“Finding beauty in the leftovers,” is how Francesco Risso described the AW20 Marni collection, a beautiful and broken journey through a succession of increasingly collaged outfits. “There’s a beauty in the past. I was kind of upset lately, thinking about people on their phones — what about these objects that take hours to make, like these Venetian tapestries?”.
The tapestries Francesco was referring to were the backbone of the collection. Patchworked together in every which way, shift dresses, cardigans and coats looked like they’d been reanimated from a lost closet and roughly stitched together. The frayed hems and loose ribbons that tied garments together gave the models a lost doll look — as if they’d stumbled out of a Tim Burton movie. “The collection was collaged from the beginning,” said the designer, after his walk down the runway in an oversized rabbit mask (yes actually). “Parts of old collages became bags, we were working to try and make a mosaic of the remnants.” Indeed, remnants have seldom looked more lovely, especially when seen from the oversize pillows strewn alongside the runway that served as seats.

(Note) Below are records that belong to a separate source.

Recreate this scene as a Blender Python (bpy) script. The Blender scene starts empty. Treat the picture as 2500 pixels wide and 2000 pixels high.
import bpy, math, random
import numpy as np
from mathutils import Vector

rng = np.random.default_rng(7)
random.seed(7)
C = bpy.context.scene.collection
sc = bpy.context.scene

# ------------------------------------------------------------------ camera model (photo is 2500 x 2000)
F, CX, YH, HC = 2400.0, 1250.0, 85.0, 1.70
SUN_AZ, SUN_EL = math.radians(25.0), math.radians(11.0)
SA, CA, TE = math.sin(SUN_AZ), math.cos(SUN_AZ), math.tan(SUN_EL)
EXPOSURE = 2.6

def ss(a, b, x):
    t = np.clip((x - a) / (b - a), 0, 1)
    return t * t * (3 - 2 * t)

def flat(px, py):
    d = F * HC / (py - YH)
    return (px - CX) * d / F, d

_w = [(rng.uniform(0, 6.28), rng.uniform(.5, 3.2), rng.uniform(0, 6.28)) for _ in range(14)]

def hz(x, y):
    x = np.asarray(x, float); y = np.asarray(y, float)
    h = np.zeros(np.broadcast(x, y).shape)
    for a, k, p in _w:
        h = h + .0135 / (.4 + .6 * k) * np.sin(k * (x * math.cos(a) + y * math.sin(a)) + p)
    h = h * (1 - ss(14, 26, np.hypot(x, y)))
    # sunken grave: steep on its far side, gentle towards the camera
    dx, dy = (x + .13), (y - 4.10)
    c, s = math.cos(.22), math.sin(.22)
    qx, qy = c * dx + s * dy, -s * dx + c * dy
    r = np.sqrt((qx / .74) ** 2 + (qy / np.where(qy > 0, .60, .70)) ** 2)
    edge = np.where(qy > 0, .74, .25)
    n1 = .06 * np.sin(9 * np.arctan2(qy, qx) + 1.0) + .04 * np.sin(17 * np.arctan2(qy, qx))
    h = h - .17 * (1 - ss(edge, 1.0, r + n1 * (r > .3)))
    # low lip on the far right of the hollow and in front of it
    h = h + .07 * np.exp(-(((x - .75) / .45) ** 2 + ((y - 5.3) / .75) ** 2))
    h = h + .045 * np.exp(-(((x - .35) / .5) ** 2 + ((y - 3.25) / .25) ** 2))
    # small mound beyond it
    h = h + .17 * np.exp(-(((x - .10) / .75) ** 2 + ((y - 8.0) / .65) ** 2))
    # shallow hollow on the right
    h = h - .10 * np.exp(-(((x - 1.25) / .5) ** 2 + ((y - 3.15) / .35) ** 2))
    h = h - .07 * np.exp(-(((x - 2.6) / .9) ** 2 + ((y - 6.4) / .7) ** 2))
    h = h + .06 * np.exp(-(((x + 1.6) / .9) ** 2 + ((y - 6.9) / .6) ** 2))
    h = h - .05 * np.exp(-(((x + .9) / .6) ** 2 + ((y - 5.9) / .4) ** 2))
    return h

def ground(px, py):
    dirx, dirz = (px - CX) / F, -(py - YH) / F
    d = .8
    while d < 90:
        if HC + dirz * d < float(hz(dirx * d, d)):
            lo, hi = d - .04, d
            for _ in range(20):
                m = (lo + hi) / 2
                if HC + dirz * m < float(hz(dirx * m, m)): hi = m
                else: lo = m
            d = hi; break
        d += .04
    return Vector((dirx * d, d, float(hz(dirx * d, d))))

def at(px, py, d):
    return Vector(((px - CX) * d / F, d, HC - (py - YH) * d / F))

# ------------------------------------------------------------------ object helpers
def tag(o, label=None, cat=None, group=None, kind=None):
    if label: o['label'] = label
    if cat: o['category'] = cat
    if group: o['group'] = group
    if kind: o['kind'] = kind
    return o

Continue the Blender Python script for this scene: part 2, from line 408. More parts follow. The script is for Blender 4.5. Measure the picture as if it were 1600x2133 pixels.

Francesco is taking Marni away from its gorgeous yet kind-of-art-teacher-y roots, and into a new, conceptual territory, that skews noticeably younger. Golden brocade dresses worn with patchwork sneakers looked particularly youthful and gorgeous, even more so with the knowledge that many of the looks used remnants of the previous collections. Finally, a touch of sustainability comes to Milan from an unexpected source. “It’s a celebration of DIY, Alice in Wonderland, and it’s about her spirit, her searching and questioning,” said the designer, who seemed intent on going with the Cheshire Cat’s “We’re all mad here” mantra, as he talked about mandalas and allowing time for ideas to grow. We’re lucky to have fallen down Francesco Risso’s rabbit hole — hopefully, we won’t make it back out.